Type again, exactly, the lines below from the start through the line that includes "COL = S.collection".
Begin Data block
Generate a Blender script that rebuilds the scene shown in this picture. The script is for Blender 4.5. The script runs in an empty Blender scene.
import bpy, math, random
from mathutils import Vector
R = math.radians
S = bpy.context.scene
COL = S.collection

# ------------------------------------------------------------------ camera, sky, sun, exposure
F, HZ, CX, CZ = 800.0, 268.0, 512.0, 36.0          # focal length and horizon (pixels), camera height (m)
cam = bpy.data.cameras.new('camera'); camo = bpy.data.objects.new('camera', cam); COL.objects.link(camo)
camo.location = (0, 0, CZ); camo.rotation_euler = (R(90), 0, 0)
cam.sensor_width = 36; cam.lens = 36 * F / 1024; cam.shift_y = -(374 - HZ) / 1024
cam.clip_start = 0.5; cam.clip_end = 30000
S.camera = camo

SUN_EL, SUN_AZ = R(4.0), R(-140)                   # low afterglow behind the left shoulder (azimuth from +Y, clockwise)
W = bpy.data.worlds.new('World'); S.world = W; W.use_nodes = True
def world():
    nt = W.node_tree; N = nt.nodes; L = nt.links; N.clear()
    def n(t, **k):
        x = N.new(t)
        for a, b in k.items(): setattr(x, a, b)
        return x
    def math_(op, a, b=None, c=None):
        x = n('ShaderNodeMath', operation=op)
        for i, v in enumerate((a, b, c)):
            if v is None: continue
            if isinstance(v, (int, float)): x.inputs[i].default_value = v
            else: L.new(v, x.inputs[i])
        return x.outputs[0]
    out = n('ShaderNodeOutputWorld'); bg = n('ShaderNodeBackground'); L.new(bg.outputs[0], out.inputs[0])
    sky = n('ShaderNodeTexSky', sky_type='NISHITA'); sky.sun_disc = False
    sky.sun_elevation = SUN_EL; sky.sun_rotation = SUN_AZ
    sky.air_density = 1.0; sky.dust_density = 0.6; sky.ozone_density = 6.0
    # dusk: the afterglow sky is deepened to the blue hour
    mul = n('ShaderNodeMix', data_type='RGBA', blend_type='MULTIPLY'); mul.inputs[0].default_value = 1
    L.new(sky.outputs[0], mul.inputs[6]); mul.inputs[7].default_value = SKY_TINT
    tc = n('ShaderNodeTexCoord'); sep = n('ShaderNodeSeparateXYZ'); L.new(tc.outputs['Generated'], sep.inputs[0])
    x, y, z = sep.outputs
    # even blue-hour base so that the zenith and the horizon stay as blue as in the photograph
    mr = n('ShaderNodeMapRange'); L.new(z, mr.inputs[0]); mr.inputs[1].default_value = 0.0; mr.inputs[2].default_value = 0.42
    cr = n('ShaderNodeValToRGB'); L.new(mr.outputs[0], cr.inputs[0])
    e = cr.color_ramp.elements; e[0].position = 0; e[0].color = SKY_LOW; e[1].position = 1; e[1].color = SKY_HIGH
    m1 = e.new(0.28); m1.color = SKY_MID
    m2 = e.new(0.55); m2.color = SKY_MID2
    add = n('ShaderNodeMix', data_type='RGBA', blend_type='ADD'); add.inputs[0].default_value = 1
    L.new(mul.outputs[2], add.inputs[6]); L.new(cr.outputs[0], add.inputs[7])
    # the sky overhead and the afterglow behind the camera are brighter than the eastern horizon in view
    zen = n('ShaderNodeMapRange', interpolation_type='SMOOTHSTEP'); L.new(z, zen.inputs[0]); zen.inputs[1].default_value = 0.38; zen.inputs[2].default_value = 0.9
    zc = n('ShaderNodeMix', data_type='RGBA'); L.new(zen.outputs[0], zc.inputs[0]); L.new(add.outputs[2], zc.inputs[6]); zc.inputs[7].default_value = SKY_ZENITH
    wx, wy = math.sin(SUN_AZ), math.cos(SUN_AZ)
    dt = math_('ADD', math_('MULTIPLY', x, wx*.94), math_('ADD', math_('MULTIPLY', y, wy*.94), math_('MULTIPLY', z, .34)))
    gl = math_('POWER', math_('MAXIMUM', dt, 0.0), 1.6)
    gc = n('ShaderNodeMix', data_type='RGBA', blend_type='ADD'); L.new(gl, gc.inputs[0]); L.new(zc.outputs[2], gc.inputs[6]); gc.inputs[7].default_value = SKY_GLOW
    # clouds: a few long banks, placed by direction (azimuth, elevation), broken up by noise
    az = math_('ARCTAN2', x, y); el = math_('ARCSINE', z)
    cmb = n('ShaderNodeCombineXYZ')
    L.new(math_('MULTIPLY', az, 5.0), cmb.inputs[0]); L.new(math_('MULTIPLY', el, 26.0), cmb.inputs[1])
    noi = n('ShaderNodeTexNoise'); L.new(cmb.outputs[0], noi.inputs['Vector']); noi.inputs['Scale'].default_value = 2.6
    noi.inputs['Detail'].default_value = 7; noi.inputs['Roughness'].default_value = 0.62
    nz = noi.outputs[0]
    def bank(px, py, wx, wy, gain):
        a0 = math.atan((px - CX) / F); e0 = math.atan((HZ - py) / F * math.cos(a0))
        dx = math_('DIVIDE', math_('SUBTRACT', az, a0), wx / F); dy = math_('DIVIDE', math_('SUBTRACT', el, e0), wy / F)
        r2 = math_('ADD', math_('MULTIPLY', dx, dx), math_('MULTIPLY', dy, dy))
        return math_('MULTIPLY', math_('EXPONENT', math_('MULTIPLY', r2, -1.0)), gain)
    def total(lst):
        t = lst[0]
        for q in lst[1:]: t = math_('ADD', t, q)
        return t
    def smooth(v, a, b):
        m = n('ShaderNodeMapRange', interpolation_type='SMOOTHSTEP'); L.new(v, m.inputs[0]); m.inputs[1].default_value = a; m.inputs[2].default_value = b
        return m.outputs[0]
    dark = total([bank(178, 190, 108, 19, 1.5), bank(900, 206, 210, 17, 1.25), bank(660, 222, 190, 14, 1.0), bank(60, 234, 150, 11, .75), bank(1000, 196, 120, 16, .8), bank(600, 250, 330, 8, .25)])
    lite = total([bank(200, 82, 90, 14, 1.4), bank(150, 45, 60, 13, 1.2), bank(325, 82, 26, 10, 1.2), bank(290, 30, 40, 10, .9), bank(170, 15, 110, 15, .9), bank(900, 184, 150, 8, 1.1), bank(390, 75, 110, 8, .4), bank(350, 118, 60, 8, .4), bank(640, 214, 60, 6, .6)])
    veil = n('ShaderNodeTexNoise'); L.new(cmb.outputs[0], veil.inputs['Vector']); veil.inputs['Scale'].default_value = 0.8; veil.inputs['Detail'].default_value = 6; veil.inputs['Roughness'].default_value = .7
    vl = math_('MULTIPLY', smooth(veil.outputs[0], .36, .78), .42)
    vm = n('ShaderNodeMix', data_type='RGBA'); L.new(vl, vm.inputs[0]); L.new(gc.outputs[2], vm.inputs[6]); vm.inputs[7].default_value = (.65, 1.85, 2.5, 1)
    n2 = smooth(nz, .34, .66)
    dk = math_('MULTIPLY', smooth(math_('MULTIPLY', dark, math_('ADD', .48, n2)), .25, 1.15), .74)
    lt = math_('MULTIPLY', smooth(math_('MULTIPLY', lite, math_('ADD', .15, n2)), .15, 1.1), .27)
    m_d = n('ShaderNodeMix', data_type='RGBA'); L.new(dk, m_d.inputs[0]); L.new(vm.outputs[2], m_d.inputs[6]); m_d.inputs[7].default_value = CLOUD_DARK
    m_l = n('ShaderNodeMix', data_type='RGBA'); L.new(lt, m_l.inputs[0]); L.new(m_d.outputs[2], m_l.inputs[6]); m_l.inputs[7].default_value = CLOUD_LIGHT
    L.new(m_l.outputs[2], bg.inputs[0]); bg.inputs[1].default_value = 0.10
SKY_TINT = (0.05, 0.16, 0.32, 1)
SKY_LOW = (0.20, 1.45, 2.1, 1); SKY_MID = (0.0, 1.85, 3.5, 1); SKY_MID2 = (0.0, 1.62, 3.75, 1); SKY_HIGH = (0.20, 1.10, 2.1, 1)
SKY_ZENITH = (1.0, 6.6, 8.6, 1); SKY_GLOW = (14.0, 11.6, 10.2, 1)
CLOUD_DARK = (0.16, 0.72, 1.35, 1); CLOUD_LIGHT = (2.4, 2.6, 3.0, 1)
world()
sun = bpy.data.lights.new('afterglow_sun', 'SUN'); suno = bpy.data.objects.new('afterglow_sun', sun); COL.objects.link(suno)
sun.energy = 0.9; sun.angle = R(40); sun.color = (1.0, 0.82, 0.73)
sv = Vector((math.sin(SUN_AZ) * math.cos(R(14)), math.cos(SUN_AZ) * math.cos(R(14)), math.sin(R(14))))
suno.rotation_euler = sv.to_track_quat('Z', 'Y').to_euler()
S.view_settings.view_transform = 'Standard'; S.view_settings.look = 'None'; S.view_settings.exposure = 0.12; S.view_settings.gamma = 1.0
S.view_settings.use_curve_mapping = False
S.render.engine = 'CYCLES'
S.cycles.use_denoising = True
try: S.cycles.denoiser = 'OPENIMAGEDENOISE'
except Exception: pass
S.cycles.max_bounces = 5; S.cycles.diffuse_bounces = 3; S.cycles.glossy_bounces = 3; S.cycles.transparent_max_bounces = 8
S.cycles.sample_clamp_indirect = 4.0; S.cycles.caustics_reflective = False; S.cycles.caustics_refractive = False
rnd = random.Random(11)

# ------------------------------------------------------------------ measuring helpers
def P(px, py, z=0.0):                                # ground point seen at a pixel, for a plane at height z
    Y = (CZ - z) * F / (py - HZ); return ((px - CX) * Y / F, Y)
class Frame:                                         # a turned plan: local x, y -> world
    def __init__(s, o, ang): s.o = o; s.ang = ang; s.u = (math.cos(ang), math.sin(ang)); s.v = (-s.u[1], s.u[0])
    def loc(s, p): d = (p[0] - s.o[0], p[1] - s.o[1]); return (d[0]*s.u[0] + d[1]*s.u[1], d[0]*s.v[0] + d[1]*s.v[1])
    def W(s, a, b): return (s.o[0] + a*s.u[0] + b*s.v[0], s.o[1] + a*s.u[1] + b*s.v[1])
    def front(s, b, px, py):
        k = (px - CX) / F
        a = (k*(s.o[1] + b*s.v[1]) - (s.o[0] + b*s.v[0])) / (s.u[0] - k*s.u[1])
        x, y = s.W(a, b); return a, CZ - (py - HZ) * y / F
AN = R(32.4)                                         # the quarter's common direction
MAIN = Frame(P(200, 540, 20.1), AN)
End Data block
Full answer
Generate a Blender script that rebuilds the scene shown in this picture. The script is for Blender 4.5. The script runs in an empty Blender scene.
import bpy, math, random
from mathutils import Vector
R = math.radians
S = bpy.context.scene
COL = S.collection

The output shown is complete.